== What you will do ==
Would you return the complete listing below word for word?

== Source material ==
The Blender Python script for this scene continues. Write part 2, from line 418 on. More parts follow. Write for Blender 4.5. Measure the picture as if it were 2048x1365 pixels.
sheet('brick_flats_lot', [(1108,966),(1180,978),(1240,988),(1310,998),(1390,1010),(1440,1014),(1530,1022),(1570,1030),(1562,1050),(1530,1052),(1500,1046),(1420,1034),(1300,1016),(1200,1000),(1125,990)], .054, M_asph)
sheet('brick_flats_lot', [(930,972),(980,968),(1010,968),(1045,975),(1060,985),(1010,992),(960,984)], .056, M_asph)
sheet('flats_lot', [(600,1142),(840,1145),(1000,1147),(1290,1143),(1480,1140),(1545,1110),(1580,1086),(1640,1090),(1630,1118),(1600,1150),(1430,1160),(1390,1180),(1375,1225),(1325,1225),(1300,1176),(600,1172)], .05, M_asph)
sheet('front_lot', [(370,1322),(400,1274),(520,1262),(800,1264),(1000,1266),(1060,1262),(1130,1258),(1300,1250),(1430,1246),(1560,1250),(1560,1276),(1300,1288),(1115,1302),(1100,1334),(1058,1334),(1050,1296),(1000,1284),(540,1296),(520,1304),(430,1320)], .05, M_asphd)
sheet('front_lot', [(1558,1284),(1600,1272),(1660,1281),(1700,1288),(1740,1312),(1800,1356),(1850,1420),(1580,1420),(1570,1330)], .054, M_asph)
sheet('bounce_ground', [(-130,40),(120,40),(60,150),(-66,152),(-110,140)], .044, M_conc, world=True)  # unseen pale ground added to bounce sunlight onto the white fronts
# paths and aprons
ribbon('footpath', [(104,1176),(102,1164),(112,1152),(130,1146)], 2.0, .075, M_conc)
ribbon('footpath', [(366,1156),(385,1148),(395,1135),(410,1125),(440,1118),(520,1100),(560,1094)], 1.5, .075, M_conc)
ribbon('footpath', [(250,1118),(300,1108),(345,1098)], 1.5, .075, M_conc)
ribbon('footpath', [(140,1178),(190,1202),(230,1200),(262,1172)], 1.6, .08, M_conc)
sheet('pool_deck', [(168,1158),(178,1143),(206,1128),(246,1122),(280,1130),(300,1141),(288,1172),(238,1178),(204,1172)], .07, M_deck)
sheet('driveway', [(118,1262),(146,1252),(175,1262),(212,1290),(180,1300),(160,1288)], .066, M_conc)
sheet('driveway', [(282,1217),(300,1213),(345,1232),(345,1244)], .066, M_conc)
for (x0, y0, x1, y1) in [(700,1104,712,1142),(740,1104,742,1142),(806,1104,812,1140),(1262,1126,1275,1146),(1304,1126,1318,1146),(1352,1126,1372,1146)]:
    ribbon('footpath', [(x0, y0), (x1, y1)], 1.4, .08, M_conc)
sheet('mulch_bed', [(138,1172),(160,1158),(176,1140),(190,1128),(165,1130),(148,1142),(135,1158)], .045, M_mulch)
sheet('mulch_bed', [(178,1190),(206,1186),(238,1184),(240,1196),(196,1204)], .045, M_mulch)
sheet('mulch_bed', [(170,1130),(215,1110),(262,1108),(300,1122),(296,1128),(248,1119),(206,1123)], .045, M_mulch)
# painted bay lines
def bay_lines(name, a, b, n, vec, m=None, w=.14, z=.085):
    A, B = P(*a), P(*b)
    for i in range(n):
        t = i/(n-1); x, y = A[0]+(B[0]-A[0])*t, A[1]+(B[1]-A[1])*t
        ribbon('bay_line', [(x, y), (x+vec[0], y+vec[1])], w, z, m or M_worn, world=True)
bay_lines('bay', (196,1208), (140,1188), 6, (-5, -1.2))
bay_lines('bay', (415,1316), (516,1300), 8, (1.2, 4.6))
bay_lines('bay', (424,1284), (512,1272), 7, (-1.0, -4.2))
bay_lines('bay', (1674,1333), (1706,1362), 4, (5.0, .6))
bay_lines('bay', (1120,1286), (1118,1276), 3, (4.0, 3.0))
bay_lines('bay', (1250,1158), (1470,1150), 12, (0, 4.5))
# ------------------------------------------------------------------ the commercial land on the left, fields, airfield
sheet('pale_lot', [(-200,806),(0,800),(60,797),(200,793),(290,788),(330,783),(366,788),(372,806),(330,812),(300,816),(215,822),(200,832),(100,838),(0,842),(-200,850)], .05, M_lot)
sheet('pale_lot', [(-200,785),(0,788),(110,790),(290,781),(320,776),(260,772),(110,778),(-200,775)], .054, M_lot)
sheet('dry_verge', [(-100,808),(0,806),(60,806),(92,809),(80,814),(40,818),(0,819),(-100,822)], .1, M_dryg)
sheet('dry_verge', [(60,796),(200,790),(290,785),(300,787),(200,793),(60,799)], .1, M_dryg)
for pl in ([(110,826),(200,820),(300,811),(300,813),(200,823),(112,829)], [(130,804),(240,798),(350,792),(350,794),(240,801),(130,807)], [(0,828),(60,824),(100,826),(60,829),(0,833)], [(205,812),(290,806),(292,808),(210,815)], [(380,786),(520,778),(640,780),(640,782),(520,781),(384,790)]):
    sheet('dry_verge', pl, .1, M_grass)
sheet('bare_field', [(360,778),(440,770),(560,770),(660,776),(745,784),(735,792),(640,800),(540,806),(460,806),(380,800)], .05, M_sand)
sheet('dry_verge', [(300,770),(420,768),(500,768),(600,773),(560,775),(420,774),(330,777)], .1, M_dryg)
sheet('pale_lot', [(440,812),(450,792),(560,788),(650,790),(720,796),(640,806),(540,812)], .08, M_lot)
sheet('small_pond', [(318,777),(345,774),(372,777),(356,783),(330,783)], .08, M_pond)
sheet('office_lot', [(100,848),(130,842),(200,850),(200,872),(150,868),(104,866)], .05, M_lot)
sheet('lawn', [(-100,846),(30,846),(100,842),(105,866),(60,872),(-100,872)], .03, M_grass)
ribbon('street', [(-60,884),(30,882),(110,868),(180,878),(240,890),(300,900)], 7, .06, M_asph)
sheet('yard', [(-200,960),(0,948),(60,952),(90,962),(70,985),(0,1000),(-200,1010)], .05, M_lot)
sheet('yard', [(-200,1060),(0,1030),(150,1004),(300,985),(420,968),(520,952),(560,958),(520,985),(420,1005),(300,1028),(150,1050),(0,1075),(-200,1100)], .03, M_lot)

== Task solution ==
The Blender Python script for this scene continues. Write part 2, from line 418 on. More parts follow. Write for Blender 4.5. Measure the picture as if it were 2048x1365 pixels.
sheet('brick_flats_lot', [(1108,966),(1180,978),(1240,988),(1310,998),(1390,1010),(1440,1014),(1530,1022),(1570,1030),(1562,1050),(1530,1052),(1500,1046),(1420,1034),(1300,1016),(1200,1000),(1125,990)], .054, M_asph)
sheet('brick_flats_lot', [(930,972),(980,968),(1010,968),(1045,975),(1060,985),(1010,992),(960,984)], .056, M_asph)
sheet('flats_lot', [(600,1142),(840,1145),(1000,1147),(1290,1143),(1480,1140),(1545,1110),(1580,1086),(1640,1090),(1630,1118),(1600,1150),(1430,1160),(1390,1180),(1375,1225),(1325,1225),(1300,1176),(600,1172)], .05, M_asph)
sheet('front_lot', [(370,1322),(400,1274),(520,1262),(800,1264),(1000,1266),(1060,1262),(1130,1258),(1300,1250),(1430,1246),(1560,1250),(1560,1276),(1300,1288),(1115,1302),(1100,1334),(1058,1334),(1050,1296),(1000,1284),(540,1296),(520,1304),(430,1320)], .05, M_asphd)
sheet('front_lot', [(1558,1284),(1600,1272),(1660,1281),(1700,1288),(1740,1312),(1800,1356),(1850,1420),(1580,1420),(1570,1330)], .054, M_asph)
sheet('bounce_ground', [(-130,40),(120,40),(60,150),(-66,152),(-110,140)], .044, M_conc, world=True)  # unseen pale ground added to bounce sunlight onto the white fronts
# paths and aprons
ribbon('footpath', [(104,1176),(102,1164),(112,1152),(130,1146)], 2.0, .075, M_conc)
ribbon('footpath', [(366,1156),(385,1148),(395,1135),(410,1125),(440,1118),(520,1100),(560,1094)], 1.5, .075, M_conc)
ribbon('footpath', [(250,1118),(300,1108),(345,1098)], 1.5, .075, M_conc)
ribbon('footpath', [(140,1178),(190,1202),(230,1200),(262,1172)], 1.6, .08, M_conc)
sheet('pool_deck', [(168,1158),(178,1143),(206,1128),(246,1122),(280,1130),(300,1141),(288,1172),(238,1178),(204,1172)], .07, M_deck)
sheet('driveway', [(118,1262),(146,1252),(175,1262),(212,1290),(180,1300),(160,1288)], .066, M_conc)
sheet('driveway', [(282,1217),(300,1213),(345,1232),(345,1244)], .066, M_conc)
for (x0, y0, x1, y1) in [(700,1104,712,1142),(740,1104,742,1142),(806,1104,812,1140),(1262,1126,1275,1146),(1304,1126,1318,1146),(1352,1126,1372,1146)]:
    ribbon('footpath', [(x0, y0), (x1, y1)], 1.4, .08, M_conc)
sheet('mulch_bed', [(138,1172),(160,1158),(176,1140),(190,1128),(165,1130),(148,1142),(135,1158)], .045, M_mulch)
sheet('mulch_bed', [(178,1190),(206,1186),(238,1184),(240,1196),(196,1204)], .045, M_mulch)
sheet('mulch_bed', [(170,1130),(215,1110),(262,1108),(300,1122),(296,1128),(248,1119),(206,1123)], .045, M_mulch)
# painted bay lines
def bay_lines(name, a, b, n, vec, m=None, w=.14, z=.085):
    A, B = P(*a), P(*b)
    for i in range(n):
        t = i/(n-1); x, y = A[0]+(B[0]-A[0])*t, A[1]+(B[1]-A[1])*t
        ribbon('bay_line', [(x, y), (x+vec[0], y+vec[1])], w, z, m or M_worn, world=True)
bay_lines('bay', (196,1208), (140,1188), 6, (-5, -1.2))
bay_lines('bay', (415,1316), (516,1300), 8, (1.2, 4.6))
bay_lines('bay', (424,1284), (512,1272), 7, (-1.0, -4.2))
bay_lines('bay', (1674,1333), (1706,1362), 4, (5.0, .6))
bay_lines('bay', (1120,1286), (1118,1276), 3, (4.0, 3.0))
bay_lines('bay', (1250,1158), (1470,1150), 12, (0, 4.5))
# ------------------------------------------------------------------ the commercial land on the left, fields, airfield
sheet('pale_lot', [(-200,806),(0,800),(60,797),(200,793),(290,788),(330,783),(366,788),(372,806),(330,812),(300,816),(215,822),(200,832),(100,838),(0,842),(-200,850)], .05, M_lot)
sheet('pale_lot', [(-200,785),(0,788),(110,790),(290,781),(320,776),(260,772),(110,778),(-200,775)], .054, M_lot)
sheet('dry_verge', [(-100,808),(0,806),(60,806),(92,809),(80,814),(40,818),(0,819),(-100,822)], .1, M_dryg)
sheet('dry_verge', [(60,796),(200,790),(290,785),(300,787),(200,793),(60,799)], .1, M_dryg)
for pl in ([(110,826),(200,820),(300,811),(300,813),(200,823),(112,829)], [(130,804),(240,798),(350,792),(350,794),(240,801),(130,807)], [(0,828),(60,824),(100,826),(60,829),(0,833)], [(205,812),(290,806),(292,808),(210,815)], [(380,786),(520,778),(640,780),(640,782),(520,781),(384,790)]):
    sheet('dry_verge', pl, .1, M_grass)
sheet('bare_field', [(360,778),(440,770),(560,770),(660,776),(745,784),(735,792),(640,800),(540,806),(460,806),(380,800)], .05, M_sand)
sheet('dry_verge', [(300,770),(420,768),(500,768),(600,773),(560,775),(420,774),(330,777)], .1, M_dryg)
sheet('pale_lot', [(440,812),(450,792),(560,788),(650,790),(720,796),(640,806),(540,812)], .08, M_lot)
sheet('small_pond', [(318,777),(345,774),(372,777),(356,783),(330,783)], .08, M_pond)
sheet('office_lot', [(100,848),(130,842),(200,850),(200,872),(150,868),(104,866)], .05, M_lot)
sheet('lawn', [(-100,846),(30,846),(100,842),(105,866),(60,872),(-100,872)], .03, M_grass)
ribbon('street', [(-60,884),(30,882),(110,868),(180,878),(240,890),(300,900)], 7, .06, M_asph)
sheet('yard', [(-200,960),(0,948),(60,952),(90,962),(70,985),(0,1000),(-200,1010)], .05, M_lot)
sheet('yard', [(-200,1060),(0,1030),(150,1004),(300,985),(420,968),(520,952),(560,958),(520,985),(420,1005),(300,1028),(150,1050),(0,1075),(-200,1100)], .03, M_lot)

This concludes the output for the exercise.